May 6, 2026
The SEC’s Semiannual Reporting Proposal is Here! The SEC’s Semiannual Reporting Proposal is Here!
The excitement was palpable yesterday upon the release of the SEC’s semiannual reporting proposal, much like when Navin R. Johnson proclaimed “The new phone book is here! The new phone book is here!” in The Jerk some 47 years ago.
If you are wondering why we did not receive a heads-up that these proposed amendments were to be considered at an upcoming open meeting of the Commission, that is because there was no open meeting scheduled and thus no Sunshine Act notice was issued. Here is a blog from Broc from over a dozen years ago explaining the Commission’s ability to propose and adopt rules by seriatim, without the need to hold an open meeting. With the Commission now comprised of a Chairman and two Commissioners that are all from the same political party (and therefore they would be expected to unanimously approve rulemaking actions), it is likely that we will not see too many rulemaking actions considered at full-blown open meetings. As Liz explained and Meredith expanded upon in recent blogs, we are still able to get some insight into imminent rulemakings by monitoring the dashboard of the White House’s Office of Information and Regulatory Affairs (OIRA), where SEC rulemaking initiatives under review by that office are listed until the review is completed. The difference with this approach is largely that we do not have any way of predicting how long the OIRA process will take, whereas with a Sunshine Act notice you generally knew that the Commission would consider the rulemaking action within a week’s time.

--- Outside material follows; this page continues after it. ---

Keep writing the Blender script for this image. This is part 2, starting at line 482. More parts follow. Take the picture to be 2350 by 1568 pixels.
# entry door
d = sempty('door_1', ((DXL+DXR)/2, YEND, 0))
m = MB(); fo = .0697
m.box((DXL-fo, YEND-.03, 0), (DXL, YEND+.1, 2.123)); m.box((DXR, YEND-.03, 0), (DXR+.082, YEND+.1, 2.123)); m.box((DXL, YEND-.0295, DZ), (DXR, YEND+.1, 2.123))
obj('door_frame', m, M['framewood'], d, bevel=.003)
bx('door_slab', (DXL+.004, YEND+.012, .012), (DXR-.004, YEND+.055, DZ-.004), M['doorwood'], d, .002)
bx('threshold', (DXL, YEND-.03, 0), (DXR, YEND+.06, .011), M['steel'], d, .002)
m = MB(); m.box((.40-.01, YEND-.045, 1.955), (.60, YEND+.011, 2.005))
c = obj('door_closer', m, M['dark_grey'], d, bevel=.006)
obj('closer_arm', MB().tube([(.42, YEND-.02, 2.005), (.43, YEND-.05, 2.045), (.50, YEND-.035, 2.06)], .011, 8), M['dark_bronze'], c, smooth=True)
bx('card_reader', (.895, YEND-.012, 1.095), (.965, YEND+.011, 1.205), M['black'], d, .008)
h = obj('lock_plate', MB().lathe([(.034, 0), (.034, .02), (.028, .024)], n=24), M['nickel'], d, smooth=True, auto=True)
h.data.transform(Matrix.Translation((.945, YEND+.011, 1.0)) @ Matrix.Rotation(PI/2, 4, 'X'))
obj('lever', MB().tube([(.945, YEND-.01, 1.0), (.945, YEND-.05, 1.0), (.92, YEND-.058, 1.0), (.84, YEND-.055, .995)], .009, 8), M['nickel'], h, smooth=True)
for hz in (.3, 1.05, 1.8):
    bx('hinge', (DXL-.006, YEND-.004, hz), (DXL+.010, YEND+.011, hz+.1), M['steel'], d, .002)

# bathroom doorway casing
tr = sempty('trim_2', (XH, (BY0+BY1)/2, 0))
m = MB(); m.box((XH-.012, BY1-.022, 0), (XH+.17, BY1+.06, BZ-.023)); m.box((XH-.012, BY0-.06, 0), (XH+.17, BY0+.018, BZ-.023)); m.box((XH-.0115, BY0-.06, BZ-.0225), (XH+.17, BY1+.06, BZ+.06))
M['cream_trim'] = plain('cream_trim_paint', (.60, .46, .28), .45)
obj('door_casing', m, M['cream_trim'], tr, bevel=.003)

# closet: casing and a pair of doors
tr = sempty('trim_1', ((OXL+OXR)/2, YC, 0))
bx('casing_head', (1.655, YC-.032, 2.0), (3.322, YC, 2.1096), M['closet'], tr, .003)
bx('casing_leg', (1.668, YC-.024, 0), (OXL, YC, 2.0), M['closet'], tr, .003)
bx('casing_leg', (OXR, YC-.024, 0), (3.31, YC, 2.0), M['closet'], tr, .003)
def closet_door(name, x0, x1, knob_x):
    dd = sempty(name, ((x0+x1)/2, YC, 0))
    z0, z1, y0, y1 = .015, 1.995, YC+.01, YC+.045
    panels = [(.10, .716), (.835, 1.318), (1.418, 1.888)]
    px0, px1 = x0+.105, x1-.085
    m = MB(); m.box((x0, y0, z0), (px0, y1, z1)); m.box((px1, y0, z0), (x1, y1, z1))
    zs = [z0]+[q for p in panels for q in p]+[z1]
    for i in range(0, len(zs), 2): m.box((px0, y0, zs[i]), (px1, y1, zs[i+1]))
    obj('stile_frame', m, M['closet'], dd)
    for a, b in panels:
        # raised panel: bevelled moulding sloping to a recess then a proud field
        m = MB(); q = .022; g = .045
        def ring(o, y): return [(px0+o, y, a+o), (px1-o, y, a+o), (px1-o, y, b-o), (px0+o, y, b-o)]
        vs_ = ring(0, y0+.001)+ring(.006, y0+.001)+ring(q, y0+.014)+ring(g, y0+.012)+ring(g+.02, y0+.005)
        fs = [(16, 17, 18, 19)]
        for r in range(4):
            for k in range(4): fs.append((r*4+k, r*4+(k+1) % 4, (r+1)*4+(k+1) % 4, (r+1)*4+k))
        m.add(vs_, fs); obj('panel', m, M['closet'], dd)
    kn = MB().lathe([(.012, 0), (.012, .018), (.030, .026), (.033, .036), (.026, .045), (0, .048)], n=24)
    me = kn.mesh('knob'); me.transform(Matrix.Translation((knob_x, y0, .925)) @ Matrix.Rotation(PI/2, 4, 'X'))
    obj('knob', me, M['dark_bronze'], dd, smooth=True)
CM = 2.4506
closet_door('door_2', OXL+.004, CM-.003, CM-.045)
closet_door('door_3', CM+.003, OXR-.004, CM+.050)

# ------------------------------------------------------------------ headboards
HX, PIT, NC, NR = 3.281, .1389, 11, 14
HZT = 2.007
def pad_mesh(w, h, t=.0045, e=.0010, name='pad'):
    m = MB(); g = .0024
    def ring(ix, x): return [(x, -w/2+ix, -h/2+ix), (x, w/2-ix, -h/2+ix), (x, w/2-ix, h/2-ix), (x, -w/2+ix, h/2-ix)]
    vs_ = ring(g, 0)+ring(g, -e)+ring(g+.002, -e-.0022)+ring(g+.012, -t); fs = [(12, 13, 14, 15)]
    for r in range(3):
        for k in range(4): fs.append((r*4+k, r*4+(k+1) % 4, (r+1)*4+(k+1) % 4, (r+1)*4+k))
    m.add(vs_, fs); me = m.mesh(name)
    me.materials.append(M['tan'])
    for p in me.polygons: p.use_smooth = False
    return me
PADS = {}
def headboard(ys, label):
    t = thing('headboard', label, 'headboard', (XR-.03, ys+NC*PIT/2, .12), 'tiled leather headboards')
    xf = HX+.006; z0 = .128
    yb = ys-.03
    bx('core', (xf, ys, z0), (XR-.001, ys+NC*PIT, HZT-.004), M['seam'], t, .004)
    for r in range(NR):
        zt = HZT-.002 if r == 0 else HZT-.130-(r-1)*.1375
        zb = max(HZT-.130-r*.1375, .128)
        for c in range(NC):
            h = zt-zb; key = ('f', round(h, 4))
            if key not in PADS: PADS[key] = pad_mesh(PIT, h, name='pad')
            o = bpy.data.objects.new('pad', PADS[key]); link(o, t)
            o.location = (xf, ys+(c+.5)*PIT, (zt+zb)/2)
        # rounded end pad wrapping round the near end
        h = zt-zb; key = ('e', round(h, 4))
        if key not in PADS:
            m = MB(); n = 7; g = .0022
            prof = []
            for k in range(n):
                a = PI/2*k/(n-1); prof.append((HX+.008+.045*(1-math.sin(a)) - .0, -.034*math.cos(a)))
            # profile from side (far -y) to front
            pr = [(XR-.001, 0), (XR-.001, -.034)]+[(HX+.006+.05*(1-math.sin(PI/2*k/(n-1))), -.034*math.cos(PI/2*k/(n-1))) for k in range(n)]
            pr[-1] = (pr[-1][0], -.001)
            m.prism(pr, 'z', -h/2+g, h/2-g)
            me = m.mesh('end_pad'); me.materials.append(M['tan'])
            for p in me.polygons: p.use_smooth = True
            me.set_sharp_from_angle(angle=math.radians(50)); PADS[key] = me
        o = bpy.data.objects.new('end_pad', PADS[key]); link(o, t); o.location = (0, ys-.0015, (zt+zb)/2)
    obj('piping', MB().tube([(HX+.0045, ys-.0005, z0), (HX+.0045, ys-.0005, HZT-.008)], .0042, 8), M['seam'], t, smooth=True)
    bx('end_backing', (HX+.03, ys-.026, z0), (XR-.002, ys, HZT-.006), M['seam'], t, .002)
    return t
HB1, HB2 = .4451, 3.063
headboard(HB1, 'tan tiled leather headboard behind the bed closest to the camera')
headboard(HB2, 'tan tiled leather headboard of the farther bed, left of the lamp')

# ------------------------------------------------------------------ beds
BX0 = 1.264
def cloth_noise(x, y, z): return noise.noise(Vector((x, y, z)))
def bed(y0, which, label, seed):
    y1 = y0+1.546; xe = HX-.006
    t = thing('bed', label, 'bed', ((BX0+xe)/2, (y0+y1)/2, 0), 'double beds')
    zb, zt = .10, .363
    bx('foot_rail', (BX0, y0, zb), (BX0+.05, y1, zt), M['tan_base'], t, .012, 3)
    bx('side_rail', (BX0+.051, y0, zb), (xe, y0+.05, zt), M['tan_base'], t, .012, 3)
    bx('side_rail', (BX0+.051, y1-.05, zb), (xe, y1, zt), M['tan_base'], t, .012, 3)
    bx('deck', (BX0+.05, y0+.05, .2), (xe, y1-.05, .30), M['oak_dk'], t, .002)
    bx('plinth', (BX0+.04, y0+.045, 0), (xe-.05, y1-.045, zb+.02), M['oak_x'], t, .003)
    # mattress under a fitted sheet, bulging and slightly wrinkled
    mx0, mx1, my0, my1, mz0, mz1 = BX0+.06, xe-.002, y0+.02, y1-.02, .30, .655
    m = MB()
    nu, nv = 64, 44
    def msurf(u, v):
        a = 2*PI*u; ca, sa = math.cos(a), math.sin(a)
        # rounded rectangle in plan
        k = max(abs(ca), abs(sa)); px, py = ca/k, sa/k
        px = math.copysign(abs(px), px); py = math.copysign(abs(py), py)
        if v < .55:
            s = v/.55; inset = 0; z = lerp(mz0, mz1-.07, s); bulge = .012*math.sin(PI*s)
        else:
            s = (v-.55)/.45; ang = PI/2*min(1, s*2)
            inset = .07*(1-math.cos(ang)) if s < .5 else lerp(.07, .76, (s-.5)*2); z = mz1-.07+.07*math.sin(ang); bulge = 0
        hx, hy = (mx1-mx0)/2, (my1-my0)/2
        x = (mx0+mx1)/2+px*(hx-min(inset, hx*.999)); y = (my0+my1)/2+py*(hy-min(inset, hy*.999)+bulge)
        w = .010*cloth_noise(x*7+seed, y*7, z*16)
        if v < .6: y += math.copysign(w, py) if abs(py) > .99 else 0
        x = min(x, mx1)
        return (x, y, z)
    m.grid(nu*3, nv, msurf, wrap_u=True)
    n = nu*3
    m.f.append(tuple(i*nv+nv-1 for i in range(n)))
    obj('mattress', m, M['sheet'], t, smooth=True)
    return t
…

As this entry from the Goodwin Public Company Advisory Blog notes, the SEC’s proposed amendments contemplating an optional approach to semiannual reporting:
The SEC proposed amendments (summarized in this Fact Sheet) that would allow public companies to elect to file semiannual reports on new Form 10-S, rather than filing quarterly reports on Form 10-Q. The SEC also proposed amendments to the financial statement reporting requirements of Regulation S-X and other rules and forms to facilitate the semiannual reporting option.
The proposal would amend Exchange Act Rules 13a-13 and 15d-13 to provide reporting companies with the option to shift from quarterly to semiannual reporting. Specifically, companies could elect to file two reports per year on a new Form 10-S and a Form 10-K, rather than filing a Form 10-K and three Form 10-Qs. Those companies that do not make this election would continue to file periodic reports on a quarterly cycle as is the case today. The election would be made by checking a box on specified filings, including the Form 10-K or certain registration statements, and is intended to provide companies with greater flexibility to choose the reporting cadence that best aligns with their business and investor needs.
Proposed Form 10-S would require the same narrative disclosures and financial information as Form 10-Q, but covering a fiscal six-month period rather than a fiscal quarter. The financial statements for a semiannual period would be prepared in accordance with U.S. GAAP and reviewed by an independent auditor, but would not need to be audited. The Form 10-S would be due 40 or 45 days after the end of the reporting period, depending on a company’s filer status.
The SEC’s proposal also includes conforming changes to Regulation S-X to align financial statement requirements with an optional semiannual reporting framework. In particular, the SEC would revise “age of financial statements” requirements to ensure that financials included in registration statements are not considered stale under rules originally designed for quarterly reporting. The amendments would also simplify and consolidate these timing requirements into a single rule, reflecting a move toward a more streamlined and flexible financial reporting regime.
Even though no open meeting was held, statements were issued by Chairman Atkins, Commissioner Peirce and Commissioner Uyeda. In his statement, Chairman Atkins noted:
Public companies have an obligation under the federal securities laws to provide information that is material to investors. Yet, the rigidity of the SEC’s rules has prevented companies and their investors from determining for themselves the interim reporting frequency that best serves their business needs and investors. Today’s proposed amendments, if ultimately adopted, would provide companies with increased regulatory flexibility in this regard.
In determining a company’s reporting cadence, a company might consider factors such as the costs and management time of preparing quarterly reports versus semiannual reports, expectations of its investors, potential effects on its cost of capital, the stage of its business development, the nature of its business model, other avenues of disclosure including earnings calls and current reports on Form 8-K, and prospects of increased research coverage, all without undermining fundamental investor protections. Ultimately, this flexibility might reduce some of the burdens of being a public company and potentially influence a company’s decision to become or remain public. The proposal seeks public input on the optional semiannual reporting framework, and I look forward to the public feedback.
Chairman Atkins went on to indicate that this semiannual reporting proposal “is just the first step of the larger, comprehensive effort to review and reshape the current SEC rules governing public companies with respect to their ongoing reporting obligations and their ability to raise capital in the public markets.”